Conditional Perfect in Spanish

Instructor: Ashley Zehel

Ashley has a M.A. in Spanish as well as a B.S. in Foreign Language Education. She has taught K-12 and now teaches college level.

The conditional perfect is used to tell what would have happened under certain circumstances. It uses the conditional tense of 'haber' combined with a past participle. What would have happened if you knew this sooner? Come find out as we look at how to form this tense!

The Conditional Perfect

What would have happened if you placed that bet, took that spontaneous trip, or if you had met a certain someone? While all of these circumstances are hypothetical, meaning they never happened, it can be fun to speculate and dream! This is where the conditional perfect comes in. This tense is used to tell what would have happened, but did not.

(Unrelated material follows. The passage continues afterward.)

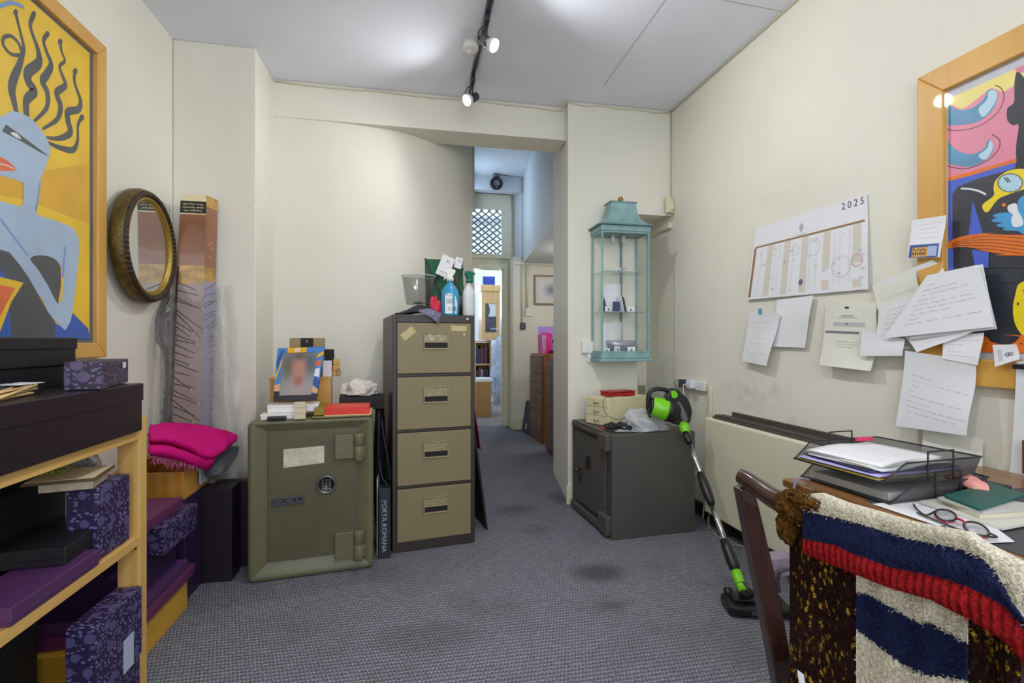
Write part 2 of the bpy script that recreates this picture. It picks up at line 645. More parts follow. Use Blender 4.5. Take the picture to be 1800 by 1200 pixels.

The conditional tense can be used to wonder, ponder, and think!

Forming the Conditional Perfect

The conditional perfect uses the conditional tense of the verb haber along with a verb in the past participle form.

Haber in the conditional
yo habría nosotros/as habríamos
habrías vosotros/as habríais
él, ella, usted habría ellos, ellas, ustedes habrían

To form past participles, remove the -ar, -er, or -ir ending of the verb. Add -ado to -ar verbs and -ido to -er/-ir verbs. There are also a few irregular past participle forms.

The conditional perfect tense looks a little something like this:

Yo habría preferido un helado en vez de una paleta. I would have preferred an ice cream instead of a popsicle.

Ellos habrían llevado alguna comida si hubiera más cajitas. They would have taken some food with them if there were more to-go boxes.

Common Uses of the Conditional Perfect

Since we're talking about what would have happened, but didn't, there are some key phrases and moods that are often used with the conditional perfect.

For example, you might say something would have happened, but something else occurred that prevented it.

  • pero - but

Tú habrías ganado, pero el otro jugador corrió más rápido. You would have won, but the other player ran faster.

You might also say that something would have happened if something else were the case. After using the word if in Spanish with the conditional perfect, the past subjunctive is often used because it brings in a hypothetical that did not occur.

  • si - if (Please note that there is no accent mark. with an accent over the i means ''yes'')

No habría venido a tu casa si hubiera sabido que fuiste de compras. I wouldn't have come to your house if I would have known that you went shopping.